Meerkat and Periscope Put Live Streaming in the Hands of Attendees
Up until a few weeks ago if you typed Meerkat into a Google search you would see images of small mongooses. When searching the term periscope, you would get pages and pages of references to an optical instrument.
Today, those same Google searches provide pages and pages of content referring to two much-talked about apps that let users stream live video from their mobile phone.
Meerkat was the first to flood news feeds when attendees at SXSW started using it. John Shinal writing for USA Today said, “the most popular uses of the app was using Meerkat to stream others using Meerkat.”
Ben Rubin, co-founder and CEO of Meerkat, boasted in a tweet that one person built the app in just eight weeks.
Once users fire up the app and start live streaming, a tweet is automatically sent out to their followers with a link to the stream. Anyone can click on that link and view and comment on the stream. But they have to catch it live. The stream is not stored for viewing later.
That was the way it worked until Twitter announced its acquisition of rival startup Periscope. Very quickly, Twitter began restricting access to its data. Data that includes who’s following whom on the social network. Meerkat was left scrambling to come up with another way for its user to discover its live streams.
While Meerkat is currently lagging behind Periscope in popularity in the App Store, both apps are seeing engagement as users are experimenting with live streaming.

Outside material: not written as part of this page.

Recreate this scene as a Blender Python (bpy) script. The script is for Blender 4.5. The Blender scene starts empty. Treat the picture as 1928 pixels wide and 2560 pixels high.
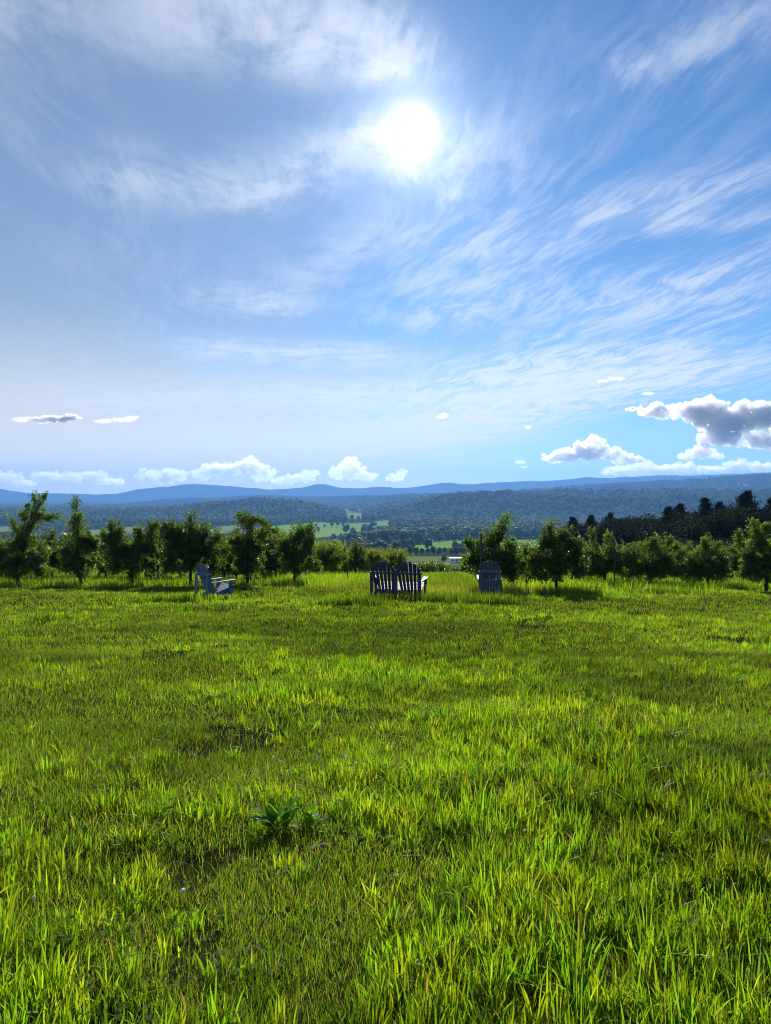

Event organizers are beginning to ask what impact will apps like these have on their events? Attendees could very easily live stream keynote presentations, educational sessions, and trade show floor activity. All content that people pay to come to see.
Attendees could also live stream new product demonstrations, all the people they are getting to meet, and the fun they are having at networking events. Activities that might encourage someone to attend in person next year.
Bob Bowman, MLB Advanced Media CEO and president said a report by the Wall Street Journal saying Major League Baseball would be banning the use of live streaming apps was not correct.
“I think we all just need to pump the brakes here, this is an issue looking for a headline. It’s not going to be an issue; it’s going to be helpful to the game of baseball,” Bowman said in an interview with CNBC.
It’s too early to tell if live streaming apps like these will have a positive or negative effect on trade shows and expos. Mobile devices, social media and the Internet of Things have already changed the way attendees share and interact with events and organizers have adapted. Live streaming apps are just another social tool organizers will have to evaluate and plan for.